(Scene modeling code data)
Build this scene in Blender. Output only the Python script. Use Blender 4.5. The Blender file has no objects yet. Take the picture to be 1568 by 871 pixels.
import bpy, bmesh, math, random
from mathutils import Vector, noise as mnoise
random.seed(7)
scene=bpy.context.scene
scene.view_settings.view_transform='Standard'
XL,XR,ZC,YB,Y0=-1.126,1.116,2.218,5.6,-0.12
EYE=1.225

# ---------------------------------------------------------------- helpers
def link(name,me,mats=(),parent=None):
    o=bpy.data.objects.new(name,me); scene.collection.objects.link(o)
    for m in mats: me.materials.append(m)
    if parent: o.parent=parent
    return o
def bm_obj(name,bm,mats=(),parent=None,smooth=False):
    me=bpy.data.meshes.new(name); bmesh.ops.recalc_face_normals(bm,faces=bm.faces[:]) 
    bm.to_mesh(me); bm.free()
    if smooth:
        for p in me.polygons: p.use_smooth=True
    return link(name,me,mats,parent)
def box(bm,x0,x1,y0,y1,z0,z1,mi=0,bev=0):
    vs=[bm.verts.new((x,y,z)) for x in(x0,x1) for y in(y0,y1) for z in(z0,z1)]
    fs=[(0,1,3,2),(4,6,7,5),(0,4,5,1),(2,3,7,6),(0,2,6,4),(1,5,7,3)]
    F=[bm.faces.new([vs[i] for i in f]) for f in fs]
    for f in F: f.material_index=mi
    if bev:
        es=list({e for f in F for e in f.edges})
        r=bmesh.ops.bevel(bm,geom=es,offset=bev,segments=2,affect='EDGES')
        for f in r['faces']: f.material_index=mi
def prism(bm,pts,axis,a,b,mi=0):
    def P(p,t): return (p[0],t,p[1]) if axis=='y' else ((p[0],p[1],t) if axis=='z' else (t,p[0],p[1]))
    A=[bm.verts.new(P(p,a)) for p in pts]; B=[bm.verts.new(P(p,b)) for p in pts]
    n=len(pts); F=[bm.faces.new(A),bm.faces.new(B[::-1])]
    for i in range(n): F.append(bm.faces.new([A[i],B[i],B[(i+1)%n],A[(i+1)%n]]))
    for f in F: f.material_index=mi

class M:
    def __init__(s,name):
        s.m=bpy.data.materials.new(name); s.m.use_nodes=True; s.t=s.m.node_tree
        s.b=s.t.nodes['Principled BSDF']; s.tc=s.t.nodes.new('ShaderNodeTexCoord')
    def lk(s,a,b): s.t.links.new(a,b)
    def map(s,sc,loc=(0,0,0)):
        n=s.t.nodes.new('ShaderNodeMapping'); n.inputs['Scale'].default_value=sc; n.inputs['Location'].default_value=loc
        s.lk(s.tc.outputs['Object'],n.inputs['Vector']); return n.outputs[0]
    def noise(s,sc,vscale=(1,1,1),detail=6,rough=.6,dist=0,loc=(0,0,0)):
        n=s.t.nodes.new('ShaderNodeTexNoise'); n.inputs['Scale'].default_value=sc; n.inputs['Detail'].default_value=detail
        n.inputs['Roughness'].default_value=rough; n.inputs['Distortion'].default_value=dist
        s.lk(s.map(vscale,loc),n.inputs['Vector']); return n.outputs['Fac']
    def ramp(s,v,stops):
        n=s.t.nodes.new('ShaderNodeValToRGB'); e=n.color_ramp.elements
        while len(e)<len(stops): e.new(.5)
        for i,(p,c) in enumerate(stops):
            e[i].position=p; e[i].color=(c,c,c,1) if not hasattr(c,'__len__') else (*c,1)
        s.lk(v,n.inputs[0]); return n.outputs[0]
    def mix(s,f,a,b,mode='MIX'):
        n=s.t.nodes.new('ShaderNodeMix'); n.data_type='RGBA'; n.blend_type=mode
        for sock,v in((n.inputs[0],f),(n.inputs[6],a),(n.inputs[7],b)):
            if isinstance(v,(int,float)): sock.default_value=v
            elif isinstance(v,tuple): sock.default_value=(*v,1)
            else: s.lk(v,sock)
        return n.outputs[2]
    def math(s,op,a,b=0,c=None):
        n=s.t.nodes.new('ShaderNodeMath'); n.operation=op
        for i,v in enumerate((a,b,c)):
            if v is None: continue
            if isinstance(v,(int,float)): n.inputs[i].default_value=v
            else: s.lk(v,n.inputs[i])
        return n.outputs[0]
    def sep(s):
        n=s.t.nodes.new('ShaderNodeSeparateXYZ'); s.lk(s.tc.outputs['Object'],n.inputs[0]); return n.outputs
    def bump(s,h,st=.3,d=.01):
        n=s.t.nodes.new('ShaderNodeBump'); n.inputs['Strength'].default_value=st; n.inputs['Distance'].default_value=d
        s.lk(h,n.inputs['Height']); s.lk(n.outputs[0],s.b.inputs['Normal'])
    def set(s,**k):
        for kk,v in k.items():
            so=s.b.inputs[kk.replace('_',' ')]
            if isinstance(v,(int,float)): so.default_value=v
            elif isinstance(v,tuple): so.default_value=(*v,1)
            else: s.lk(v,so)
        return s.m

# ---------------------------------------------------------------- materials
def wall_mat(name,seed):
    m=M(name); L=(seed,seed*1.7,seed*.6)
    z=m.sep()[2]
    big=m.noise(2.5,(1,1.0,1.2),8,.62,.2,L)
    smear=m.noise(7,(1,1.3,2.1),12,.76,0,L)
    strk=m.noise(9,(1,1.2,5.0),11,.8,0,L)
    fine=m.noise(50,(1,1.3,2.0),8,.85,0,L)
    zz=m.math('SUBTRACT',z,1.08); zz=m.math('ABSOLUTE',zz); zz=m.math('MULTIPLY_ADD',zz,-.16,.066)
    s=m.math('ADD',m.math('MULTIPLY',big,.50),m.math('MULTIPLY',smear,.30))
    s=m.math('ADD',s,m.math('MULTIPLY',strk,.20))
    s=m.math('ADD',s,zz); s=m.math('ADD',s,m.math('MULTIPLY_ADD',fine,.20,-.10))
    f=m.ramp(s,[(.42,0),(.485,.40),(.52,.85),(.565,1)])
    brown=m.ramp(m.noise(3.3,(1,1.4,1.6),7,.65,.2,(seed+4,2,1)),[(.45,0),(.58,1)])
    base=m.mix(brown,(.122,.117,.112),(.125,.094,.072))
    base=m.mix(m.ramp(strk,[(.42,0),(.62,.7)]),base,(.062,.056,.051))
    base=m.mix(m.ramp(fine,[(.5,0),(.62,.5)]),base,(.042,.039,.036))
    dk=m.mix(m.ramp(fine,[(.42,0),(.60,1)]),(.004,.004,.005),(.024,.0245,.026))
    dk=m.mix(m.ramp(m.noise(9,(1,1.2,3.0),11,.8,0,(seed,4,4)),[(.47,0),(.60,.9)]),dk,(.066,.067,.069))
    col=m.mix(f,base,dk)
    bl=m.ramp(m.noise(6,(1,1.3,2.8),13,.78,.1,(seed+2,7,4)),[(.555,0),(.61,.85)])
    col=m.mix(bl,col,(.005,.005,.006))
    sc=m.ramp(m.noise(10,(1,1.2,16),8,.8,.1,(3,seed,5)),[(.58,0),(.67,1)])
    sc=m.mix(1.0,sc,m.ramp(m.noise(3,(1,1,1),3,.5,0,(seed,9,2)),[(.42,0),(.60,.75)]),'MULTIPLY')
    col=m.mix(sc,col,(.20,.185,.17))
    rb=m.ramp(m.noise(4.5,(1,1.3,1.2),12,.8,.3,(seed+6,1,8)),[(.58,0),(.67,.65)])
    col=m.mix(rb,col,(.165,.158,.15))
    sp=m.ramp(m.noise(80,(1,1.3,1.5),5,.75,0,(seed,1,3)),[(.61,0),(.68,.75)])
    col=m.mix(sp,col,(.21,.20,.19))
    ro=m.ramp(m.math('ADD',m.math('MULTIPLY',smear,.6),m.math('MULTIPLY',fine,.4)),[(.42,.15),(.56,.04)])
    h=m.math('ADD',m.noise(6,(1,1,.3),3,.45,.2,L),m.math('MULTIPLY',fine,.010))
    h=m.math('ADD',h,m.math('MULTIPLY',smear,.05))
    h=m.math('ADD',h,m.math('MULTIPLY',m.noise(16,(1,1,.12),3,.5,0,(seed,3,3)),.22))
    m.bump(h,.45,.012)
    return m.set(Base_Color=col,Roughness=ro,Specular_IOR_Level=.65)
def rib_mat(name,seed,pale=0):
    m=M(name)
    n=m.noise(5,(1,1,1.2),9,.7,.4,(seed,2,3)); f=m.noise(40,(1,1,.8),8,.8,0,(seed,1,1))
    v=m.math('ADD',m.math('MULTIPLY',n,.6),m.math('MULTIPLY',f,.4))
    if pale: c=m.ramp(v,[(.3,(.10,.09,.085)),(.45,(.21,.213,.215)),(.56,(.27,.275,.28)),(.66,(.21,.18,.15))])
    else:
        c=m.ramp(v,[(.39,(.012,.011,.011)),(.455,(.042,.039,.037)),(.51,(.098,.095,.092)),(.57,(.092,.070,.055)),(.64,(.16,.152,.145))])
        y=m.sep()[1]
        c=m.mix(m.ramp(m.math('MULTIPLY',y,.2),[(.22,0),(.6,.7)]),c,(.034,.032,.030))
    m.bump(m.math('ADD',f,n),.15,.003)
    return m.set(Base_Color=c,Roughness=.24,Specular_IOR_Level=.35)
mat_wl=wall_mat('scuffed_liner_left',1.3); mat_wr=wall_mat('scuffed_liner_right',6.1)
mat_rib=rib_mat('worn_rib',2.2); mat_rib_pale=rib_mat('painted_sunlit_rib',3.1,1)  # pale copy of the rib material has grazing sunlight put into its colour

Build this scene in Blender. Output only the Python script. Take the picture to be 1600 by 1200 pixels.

**EXERCISE**
All lines from the one with "y=m.sep()[1]" through the final line above are to be quoted exactly; quote no other line.

**FINAL RESULT**
        y=m.sep()[1]
        c=m.mix(m.ramp(m.math('MULTIPLY',y,.2),[(.22,0),(.6,.7)]),c,(.034,.032,.030))
    m.bump(m.math('ADD',f,n),.15,.003)
    return m.set(Base_Color=c,Roughness=.24,Specular_IOR_Level=.35)
mat_wl=wall_mat('scuffed_liner_left',1.3); mat_wr=wall_mat('scuffed_liner_right',6.1)
mat_rib=rib_mat('worn_rib',2.2); mat_rib_pale=rib_mat('painted_sunlit_rib',3.1,1)  # pale copy of the rib material has grazing sunlight put into its colour

Build this scene in Blender. Output only the Python script. Take the picture to be 1600 by 1200 pixels.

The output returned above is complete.